Write out the entries below once more, exactly.

• MATERIALS PROVIDED
┄┄┄┄┄┄

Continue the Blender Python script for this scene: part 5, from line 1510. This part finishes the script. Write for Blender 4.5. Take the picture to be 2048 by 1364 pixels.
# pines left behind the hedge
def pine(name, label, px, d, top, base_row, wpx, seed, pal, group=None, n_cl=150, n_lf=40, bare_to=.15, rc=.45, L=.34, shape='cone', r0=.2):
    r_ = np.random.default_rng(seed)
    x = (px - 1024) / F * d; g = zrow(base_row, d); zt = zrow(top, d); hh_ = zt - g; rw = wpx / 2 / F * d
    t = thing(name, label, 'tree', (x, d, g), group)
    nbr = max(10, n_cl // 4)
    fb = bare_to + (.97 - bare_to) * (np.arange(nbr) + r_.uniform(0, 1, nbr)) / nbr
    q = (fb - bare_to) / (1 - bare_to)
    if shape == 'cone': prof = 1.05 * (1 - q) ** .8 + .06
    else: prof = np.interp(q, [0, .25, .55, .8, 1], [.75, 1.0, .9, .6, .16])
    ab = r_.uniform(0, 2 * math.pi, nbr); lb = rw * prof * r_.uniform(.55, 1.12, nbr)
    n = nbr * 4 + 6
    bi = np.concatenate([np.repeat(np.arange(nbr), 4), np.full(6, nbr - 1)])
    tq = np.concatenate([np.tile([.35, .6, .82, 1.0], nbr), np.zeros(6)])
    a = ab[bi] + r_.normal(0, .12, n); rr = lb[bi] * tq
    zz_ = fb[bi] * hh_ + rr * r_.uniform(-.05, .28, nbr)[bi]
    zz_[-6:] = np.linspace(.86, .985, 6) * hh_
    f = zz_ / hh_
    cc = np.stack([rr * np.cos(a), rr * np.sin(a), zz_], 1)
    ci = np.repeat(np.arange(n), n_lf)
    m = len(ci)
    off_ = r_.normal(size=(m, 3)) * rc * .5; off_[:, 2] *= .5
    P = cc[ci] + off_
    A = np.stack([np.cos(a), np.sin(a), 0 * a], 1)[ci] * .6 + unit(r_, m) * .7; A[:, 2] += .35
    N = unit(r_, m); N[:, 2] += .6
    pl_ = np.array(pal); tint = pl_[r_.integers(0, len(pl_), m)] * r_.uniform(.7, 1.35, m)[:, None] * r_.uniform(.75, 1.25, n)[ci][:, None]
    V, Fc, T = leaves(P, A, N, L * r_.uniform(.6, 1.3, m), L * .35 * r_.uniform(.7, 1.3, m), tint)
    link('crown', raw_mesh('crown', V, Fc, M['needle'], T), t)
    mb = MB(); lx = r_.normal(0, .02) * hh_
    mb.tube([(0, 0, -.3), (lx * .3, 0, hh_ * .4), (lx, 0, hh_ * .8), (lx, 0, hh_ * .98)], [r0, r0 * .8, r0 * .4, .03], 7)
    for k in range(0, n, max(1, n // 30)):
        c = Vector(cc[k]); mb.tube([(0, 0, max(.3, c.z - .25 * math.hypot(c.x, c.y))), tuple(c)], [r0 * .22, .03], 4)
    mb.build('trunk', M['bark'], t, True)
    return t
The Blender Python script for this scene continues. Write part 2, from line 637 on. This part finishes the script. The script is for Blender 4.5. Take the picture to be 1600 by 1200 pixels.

┄┄┄┄┄┄

• SOLUTION
Continue the Blender Python script for this scene: part 5, from line 1510. This part finishes the script. Write for Blender 4.5. Take the picture to be 2048 by 1364 pixels.
# pines left behind the hedge
def pine(name, label, px, d, top, base_row, wpx, seed, pal, group=None, n_cl=150, n_lf=40, bare_to=.15, rc=.45, L=.34, shape='cone', r0=.2):
    r_ = np.random.default_rng(seed)
    x = (px - 1024) / F * d; g = zrow(base_row, d); zt = zrow(top, d); hh_ = zt - g; rw = wpx / 2 / F * d
    t = thing(name, label, 'tree', (x, d, g), group)
    nbr = max(10, n_cl // 4)
    fb = bare_to + (.97 - bare_to) * (np.arange(nbr) + r_.uniform(0, 1, nbr)) / nbr
    q = (fb - bare_to) / (1 - bare_to)
    if shape == 'cone': prof = 1.05 * (1 - q) ** .8 + .06
    else: prof = np.interp(q, [0, .25, .55, .8, 1], [.75, 1.0, .9, .6, .16])
    ab = r_.uniform(0, 2 * math.pi, nbr); lb = rw * prof * r_.uniform(.55, 1.12, nbr)
    n = nbr * 4 + 6
    bi = np.concatenate([np.repeat(np.arange(nbr), 4), np.full(6, nbr - 1)])
    tq = np.concatenate([np.tile([.35, .6, .82, 1.0], nbr), np.zeros(6)])
    a = ab[bi] + r_.normal(0, .12, n); rr = lb[bi] * tq
    zz_ = fb[bi] * hh_ + rr * r_.uniform(-.05, .28, nbr)[bi]
    zz_[-6:] = np.linspace(.86, .985, 6) * hh_
    f = zz_ / hh_
    cc = np.stack([rr * np.cos(a), rr * np.sin(a), zz_], 1)
    ci = np.repeat(np.arange(n), n_lf)
    m = len(ci)
    off_ = r_.normal(size=(m, 3)) * rc * .5; off_[:, 2] *= .5
    P = cc[ci] + off_
    A = np.stack([np.cos(a), np.sin(a), 0 * a], 1)[ci] * .6 + unit(r_, m) * .7; A[:, 2] += .35
    N = unit(r_, m); N[:, 2] += .6
    pl_ = np.array(pal); tint = pl_[r_.integers(0, len(pl_), m)] * r_.uniform(.7, 1.35, m)[:, None] * r_.uniform(.75, 1.25, n)[ci][:, None]
    V, Fc, T = leaves(P, A, N, L * r_.uniform(.6, 1.3, m), L * .35 * r_.uniform(.7, 1.3, m), tint)
    link('crown', raw_mesh('crown', V, Fc, M['needle'], T), t)
    mb = MB(); lx = r_.normal(0, .02) * hh_
    mb.tube([(0, 0, -.3), (lx * .3, 0, hh_ * .4), (lx, 0, hh_ * .8), (lx, 0, hh_ * .98)], [r0, r0 * .8, r0 * .4, .03], 7)
    for k in range(0, n, max(1, n // 30)):
        c = Vector(cc[k]); mb.tube([(0, 0, max(.3, c.z - .25 * math.hypot(c.x, c.y))), tuple(c)], [r0 * .22, .03], 4)
    mb.build('trunk', M['bark'], t, True)
    return t
The Blender Python script for this scene continues. Write part 2, from line 637 on. This part finishes the script. The script is for Blender 4.5. Take the picture to be 1600 by 1200 pixels.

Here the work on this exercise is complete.